Improving Machined Surface Shape Prediction by Integrating Multi-Task Learning With Cutting Force Variation Modeling

Abstract

The shapes of machined surfaces play a critical role affecting powertrain performance, and therefore, it is necessary to characterize the shapes with high resolution. State-of-the-art approaches for surface shape characterization are mostly data-driven by interpolating and extrapolating the spatial data but its precision is limited by the density of measurements. This paper explores the new opportunity of improving surface shape prediction through considering the similarity of multiple similar manufacturing processes. It is a common scenario when the process of interest lacks sufficient data whereas rich data could be available from other similar-but-not-identical processes. It is reasonable to transfer the insights gained from other relevant processes into the surface shape prediction. This paper develops an engineering-guided multitask learning (EG-MTL) surface model by fusing surface cutting physics in engineering processes and the spatial data from a number of similar-but-not-identical processes.

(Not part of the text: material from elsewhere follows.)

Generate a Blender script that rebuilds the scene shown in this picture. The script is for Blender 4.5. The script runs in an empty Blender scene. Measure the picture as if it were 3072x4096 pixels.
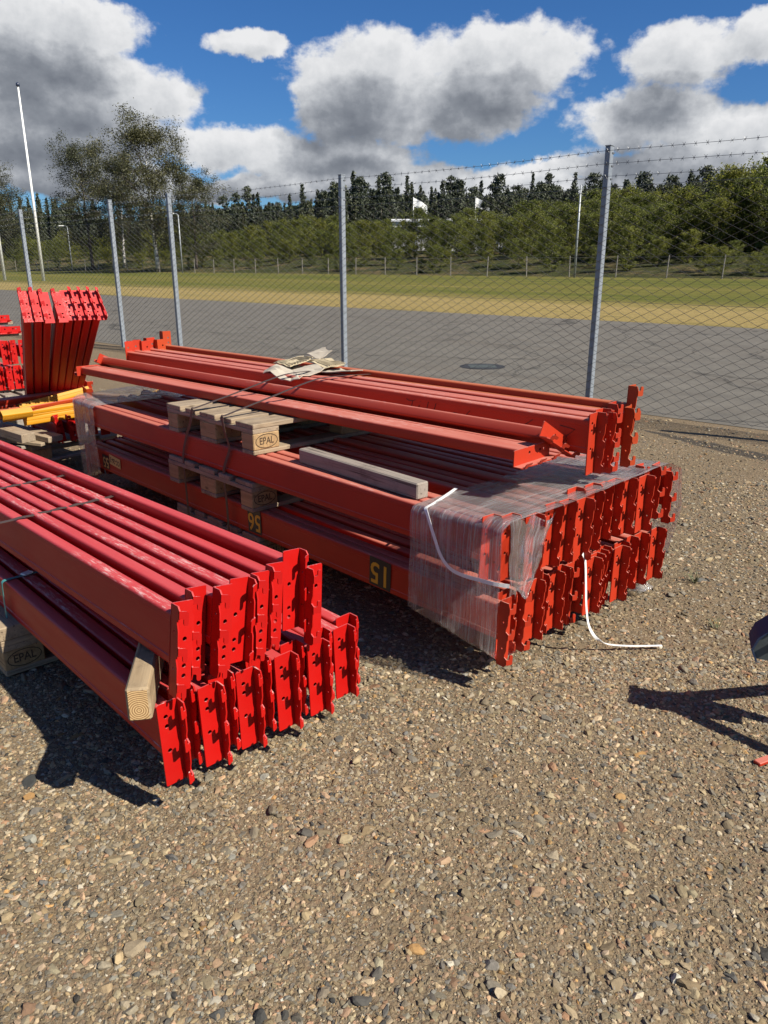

An iterative multitask Gaussian process learning algorithm is developed to learn the model parameters. Compared with the conventional multitask learning, the proposed method has the advantages in incorporating the insights on cutting force variation during machining and is potentially able to improve the prediction performance given limited measurement data. The methodology is demonstrated based on the data from real-world machining processes in an engine plant.